While in Paris she worked as a furrier and attended night school.
1939- having married and had two children, her Family moved to New York State, out of concern over rising anti-Semiticism. Many in her extended Family died in The Holocaust as would she and her Family had they not left. In 1942 French authorities in a compromise with the Germans, agree to arrest and turn over to the Germans all foreign born Jews.
1943- begins to publish with a Short Story, all her writings were in Yiddish. In part this was her way of defying those who wanted the magnifcient Yiddish Cultural tradition destroyed.
In 1950 the Family locates permanently in Long Island.
1999 passes away.
Her stories are a world class literary treasure.
In a number of works by Holocaust scholars I have read, the sense of guilt felt by Jews who safely set out the war years in exhile is treated. Nearly all lost family in the Holocaust. Lempel upon learning of the murder of her brother, her father and step mother isolated herself in her house for years. She was finally drawn out by a desirebto tell the stories of the lost and the might have been. How this happened is explained in this very good article,
Modern in Autumn
The Belated Discovery of Blume Lempel
Written by Ellen Cassedy and Yermiyahu Ahron Taub
Published Spring 2019 . In Pakn Treger- The Magazine of the Yiddish Book Center. Linked below
"Yosele" is a very powerful story about Holocaust survivors. In it Lempel mixes current events with life during the Holocaust. It is not an easy work to understand. The central figures are an elderly married couple, their years hiding from the murderers were long passed. As the story opens, the wife had just fell to her death from their apartment window.
"When Tsirele Zilber fell out of the window and died, neither the radio nor the newspapers reported the news. After all, there’s no limit to the misfortunes that can befall a person. Every day in New York, people are killed, injured, raped, robbed, and burned. Many speed the end by their own hand. There was no doubt that Tsirele’s death was an accident. No one suspected suicide. Yoyne, her husband, did wonder, but he buried the thought deep within himself, along with all his other suspicions."
I really have to recast the plot of this story to any large degree. When the couple met, Tsirele was delirious with fever, her prior husband and child had been killed by Ukrainian supporters of the Holocaust. They soon married, the husband, a widower, had an eight year old daughter. The life long guilt of the wife was her in ability to see the daughter as anything but a poor substitute for her lost son. She lived with deep guilt over what she deeply felt was an adulterous marriage to Yoyne.

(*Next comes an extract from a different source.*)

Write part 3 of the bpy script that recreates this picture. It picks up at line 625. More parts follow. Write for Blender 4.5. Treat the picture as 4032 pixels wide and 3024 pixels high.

Her husband thinks back to the time they were told by someone that the Germans planned to kill all the Jews. He at first thought this had to be crazy, his German neighbors were so nice, Germans so civilized. In future years he had German neighbors in New York City. He wondered how he would act if things were reversed
"After each encounter with the neighbor, a melancholy overtook him. At night he lay in bed wrestling with the question of what could turn a person into a murder-machine. He wondered whether he himself could ever be part of such a mass psychosis. Would he be able to split open the head of his neighbor’s only son merely because he was German? Would he be able to watch his neighbor’s house burn down and not run to the rescue? Could he set it on fire himself and watch to see how his neighbor reacted? These macabre thoughts kept him wide awake until he swallowed a pill that would transport him from nightmarish reality to nightmarish dream."
We learn the truth about death of Tsirele as the story closes.
Lempel takes us deeply into the lasting impact of the Holocaust, sometimes a victim will linger on fifty years, then die.